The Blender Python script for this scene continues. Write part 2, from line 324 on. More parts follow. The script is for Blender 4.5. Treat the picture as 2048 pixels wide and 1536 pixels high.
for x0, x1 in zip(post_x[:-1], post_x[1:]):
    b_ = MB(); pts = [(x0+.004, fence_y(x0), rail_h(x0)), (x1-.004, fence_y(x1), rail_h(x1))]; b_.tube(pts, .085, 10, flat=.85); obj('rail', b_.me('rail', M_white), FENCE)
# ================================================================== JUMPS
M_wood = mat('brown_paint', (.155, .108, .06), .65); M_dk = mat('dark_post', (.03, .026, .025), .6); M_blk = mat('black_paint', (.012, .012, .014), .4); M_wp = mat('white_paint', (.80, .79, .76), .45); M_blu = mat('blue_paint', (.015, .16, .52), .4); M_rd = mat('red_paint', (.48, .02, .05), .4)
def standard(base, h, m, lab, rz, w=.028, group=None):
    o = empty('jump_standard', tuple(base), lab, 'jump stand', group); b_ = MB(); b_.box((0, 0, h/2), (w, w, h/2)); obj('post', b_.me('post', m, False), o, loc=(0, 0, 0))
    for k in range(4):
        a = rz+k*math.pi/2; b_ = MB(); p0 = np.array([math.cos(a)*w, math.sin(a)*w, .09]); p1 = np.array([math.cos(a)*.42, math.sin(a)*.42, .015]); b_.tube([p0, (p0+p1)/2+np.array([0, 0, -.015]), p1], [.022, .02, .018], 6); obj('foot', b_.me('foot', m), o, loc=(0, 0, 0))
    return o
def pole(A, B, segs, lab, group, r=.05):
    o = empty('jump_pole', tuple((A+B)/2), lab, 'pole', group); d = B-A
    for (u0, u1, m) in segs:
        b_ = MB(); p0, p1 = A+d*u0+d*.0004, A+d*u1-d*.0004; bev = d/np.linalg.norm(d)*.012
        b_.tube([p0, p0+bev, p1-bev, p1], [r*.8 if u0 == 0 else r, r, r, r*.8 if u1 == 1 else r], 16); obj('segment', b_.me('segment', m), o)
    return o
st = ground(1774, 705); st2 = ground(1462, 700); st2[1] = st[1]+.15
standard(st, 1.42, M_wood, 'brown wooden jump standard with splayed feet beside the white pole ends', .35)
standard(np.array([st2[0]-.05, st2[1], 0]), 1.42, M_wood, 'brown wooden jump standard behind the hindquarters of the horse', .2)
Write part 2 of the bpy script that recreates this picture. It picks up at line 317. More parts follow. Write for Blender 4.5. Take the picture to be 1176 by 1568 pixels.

Required task: Write out the data again, exactly and in full.

The completed task:
The Blender Python script for this scene continues. Write part 2, from line 324 on. More parts follow. The script is for Blender 4.5. Treat the picture as 2048 pixels wide and 1536 pixels high.
for x0, x1 in zip(post_x[:-1], post_x[1:]):
    b_ = MB(); pts = [(x0+.004, fence_y(x0), rail_h(x0)), (x1-.004, fence_y(x1), rail_h(x1))]; b_.tube(pts, .085, 10, flat=.85); obj('rail', b_.me('rail', M_white), FENCE)
# ================================================================== JUMPS
M_wood = mat('brown_paint', (.155, .108, .06), .65); M_dk = mat('dark_post', (.03, .026, .025), .6); M_blk = mat('black_paint', (.012, .012, .014), .4); M_wp = mat('white_paint', (.80, .79, .76), .45); M_blu = mat('blue_paint', (.015, .16, .52), .4); M_rd = mat('red_paint', (.48, .02, .05), .4)
def standard(base, h, m, lab, rz, w=.028, group=None):
    o = empty('jump_standard', tuple(base), lab, 'jump stand', group); b_ = MB(); b_.box((0, 0, h/2), (w, w, h/2)); obj('post', b_.me('post', m, False), o, loc=(0, 0, 0))
    for k in range(4):
        a = rz+k*math.pi/2; b_ = MB(); p0 = np.array([math.cos(a)*w, math.sin(a)*w, .09]); p1 = np.array([math.cos(a)*.42, math.sin(a)*.42, .015]); b_.tube([p0, (p0+p1)/2+np.array([0, 0, -.015]), p1], [.022, .02, .018], 6); obj('foot', b_.me('foot', m), o, loc=(0, 0, 0))
    return o
def pole(A, B, segs, lab, group, r=.05):
    o = empty('jump_pole', tuple((A+B)/2), lab, 'pole', group); d = B-A
    for (u0, u1, m) in segs:
        b_ = MB(); p0, p1 = A+d*u0+d*.0004, A+d*u1-d*.0004; bev = d/np.linalg.norm(d)*.012
        b_.tube([p0, p0+bev, p1-bev, p1], [r*.8 if u0 == 0 else r, r, r, r*.8 if u1 == 1 else r], 16); obj('segment', b_.me('segment', m), o)
    return o
st = ground(1774, 705); st2 = ground(1462, 700); st2[1] = st[1]+.15
standard(st, 1.42, M_wood, 'brown wooden jump standard with splayed feet beside the white pole ends', .35)
standard(np.array([st2[0]-.05, st2[1], 0]), 1.42, M_wood, 'brown wooden jump standard behind the hindquarters of the horse', .2)
Write part 2 of the bpy script that recreates this picture. It picks up at line 317. More parts follow. Write for Blender 4.5. Take the picture to be 1176 by 1568 pixels.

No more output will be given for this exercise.